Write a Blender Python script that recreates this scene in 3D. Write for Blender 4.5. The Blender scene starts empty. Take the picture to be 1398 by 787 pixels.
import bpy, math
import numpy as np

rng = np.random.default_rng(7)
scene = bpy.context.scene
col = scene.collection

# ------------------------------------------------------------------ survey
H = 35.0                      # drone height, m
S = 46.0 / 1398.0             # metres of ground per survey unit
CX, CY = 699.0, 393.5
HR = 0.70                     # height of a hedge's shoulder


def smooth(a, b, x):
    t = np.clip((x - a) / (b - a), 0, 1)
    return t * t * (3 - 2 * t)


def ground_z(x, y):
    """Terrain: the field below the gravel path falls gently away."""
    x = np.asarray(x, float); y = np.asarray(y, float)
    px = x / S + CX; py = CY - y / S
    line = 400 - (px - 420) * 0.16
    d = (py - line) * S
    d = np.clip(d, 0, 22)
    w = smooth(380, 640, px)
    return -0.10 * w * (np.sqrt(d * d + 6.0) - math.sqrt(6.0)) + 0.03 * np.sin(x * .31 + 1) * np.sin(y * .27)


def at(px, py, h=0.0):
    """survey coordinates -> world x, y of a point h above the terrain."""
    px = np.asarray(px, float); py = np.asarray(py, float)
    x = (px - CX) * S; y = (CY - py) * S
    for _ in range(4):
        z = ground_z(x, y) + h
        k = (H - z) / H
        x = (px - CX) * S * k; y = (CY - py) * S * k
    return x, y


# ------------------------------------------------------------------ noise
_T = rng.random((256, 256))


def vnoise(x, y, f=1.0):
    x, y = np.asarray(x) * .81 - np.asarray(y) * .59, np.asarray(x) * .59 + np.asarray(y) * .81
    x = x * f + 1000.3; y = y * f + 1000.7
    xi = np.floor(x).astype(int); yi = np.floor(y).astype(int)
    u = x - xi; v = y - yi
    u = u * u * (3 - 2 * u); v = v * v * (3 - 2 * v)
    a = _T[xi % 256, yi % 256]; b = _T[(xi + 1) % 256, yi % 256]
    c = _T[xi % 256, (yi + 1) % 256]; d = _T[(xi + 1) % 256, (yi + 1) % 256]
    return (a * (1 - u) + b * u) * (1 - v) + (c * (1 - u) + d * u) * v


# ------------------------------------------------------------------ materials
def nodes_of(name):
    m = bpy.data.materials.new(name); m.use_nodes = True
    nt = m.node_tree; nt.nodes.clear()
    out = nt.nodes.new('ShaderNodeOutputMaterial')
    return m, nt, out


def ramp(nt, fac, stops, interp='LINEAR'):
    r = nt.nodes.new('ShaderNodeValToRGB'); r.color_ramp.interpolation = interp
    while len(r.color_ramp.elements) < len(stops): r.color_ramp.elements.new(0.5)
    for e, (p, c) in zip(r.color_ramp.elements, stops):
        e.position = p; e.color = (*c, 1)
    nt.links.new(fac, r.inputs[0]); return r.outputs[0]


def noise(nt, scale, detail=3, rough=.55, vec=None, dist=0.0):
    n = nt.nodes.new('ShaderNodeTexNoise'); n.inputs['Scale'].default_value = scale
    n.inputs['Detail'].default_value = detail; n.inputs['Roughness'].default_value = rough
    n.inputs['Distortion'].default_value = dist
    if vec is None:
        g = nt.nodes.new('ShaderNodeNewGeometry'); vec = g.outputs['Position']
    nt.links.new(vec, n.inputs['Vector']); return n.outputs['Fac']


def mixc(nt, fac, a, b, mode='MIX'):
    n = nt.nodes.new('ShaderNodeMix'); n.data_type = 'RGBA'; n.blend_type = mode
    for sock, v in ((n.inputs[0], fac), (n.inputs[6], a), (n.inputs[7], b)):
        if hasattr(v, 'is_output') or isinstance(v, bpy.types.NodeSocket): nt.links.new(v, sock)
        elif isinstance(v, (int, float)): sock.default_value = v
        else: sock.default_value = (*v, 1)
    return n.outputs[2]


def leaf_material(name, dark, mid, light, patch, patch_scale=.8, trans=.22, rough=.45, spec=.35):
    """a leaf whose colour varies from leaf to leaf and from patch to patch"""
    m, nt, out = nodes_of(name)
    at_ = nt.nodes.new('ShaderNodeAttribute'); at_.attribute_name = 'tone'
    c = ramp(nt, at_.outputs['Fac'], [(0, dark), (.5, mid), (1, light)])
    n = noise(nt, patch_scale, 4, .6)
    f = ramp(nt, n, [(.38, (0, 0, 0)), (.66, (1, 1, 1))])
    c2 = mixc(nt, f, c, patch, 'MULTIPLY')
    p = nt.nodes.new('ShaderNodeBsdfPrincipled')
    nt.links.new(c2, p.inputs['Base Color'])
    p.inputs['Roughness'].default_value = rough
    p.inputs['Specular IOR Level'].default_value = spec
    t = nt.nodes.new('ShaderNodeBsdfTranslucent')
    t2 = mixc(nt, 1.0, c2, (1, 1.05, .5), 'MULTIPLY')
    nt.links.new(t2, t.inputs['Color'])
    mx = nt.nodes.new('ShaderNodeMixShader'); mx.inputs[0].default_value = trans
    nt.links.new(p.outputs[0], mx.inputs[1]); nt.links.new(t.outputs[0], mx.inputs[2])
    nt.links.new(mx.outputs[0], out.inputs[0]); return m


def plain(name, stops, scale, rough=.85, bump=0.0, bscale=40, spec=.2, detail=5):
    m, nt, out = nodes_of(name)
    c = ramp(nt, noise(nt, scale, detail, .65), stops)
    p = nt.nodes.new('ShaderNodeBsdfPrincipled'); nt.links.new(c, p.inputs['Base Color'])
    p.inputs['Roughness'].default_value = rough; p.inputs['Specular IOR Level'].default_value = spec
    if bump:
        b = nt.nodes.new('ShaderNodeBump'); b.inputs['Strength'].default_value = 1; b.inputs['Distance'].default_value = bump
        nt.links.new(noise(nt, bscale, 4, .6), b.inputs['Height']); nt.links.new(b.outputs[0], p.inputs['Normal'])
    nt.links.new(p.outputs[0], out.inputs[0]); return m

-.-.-

Stated exercise – Reproduce only the lines from the top of the material through the one bearing "return t * t * (3 - 2 * t)", each exactly as it stands.

Task response –
Write a Blender Python script that recreates this scene in 3D. Write for Blender 4.5. The Blender scene starts empty. Take the picture to be 1398 by 787 pixels.
import bpy, math
import numpy as np

rng = np.random.default_rng(7)
scene = bpy.context.scene
col = scene.collection

# ------------------------------------------------------------------ survey
H = 35.0                      # drone height, m
S = 46.0 / 1398.0             # metres of ground per survey unit
CX, CY = 699.0, 393.5
HR = 0.70                     # height of a hedge's shoulder


def smooth(a, b, x):
    t = np.clip((x - a) / (b - a), 0, 1)
    return t * t * (3 - 2 * t)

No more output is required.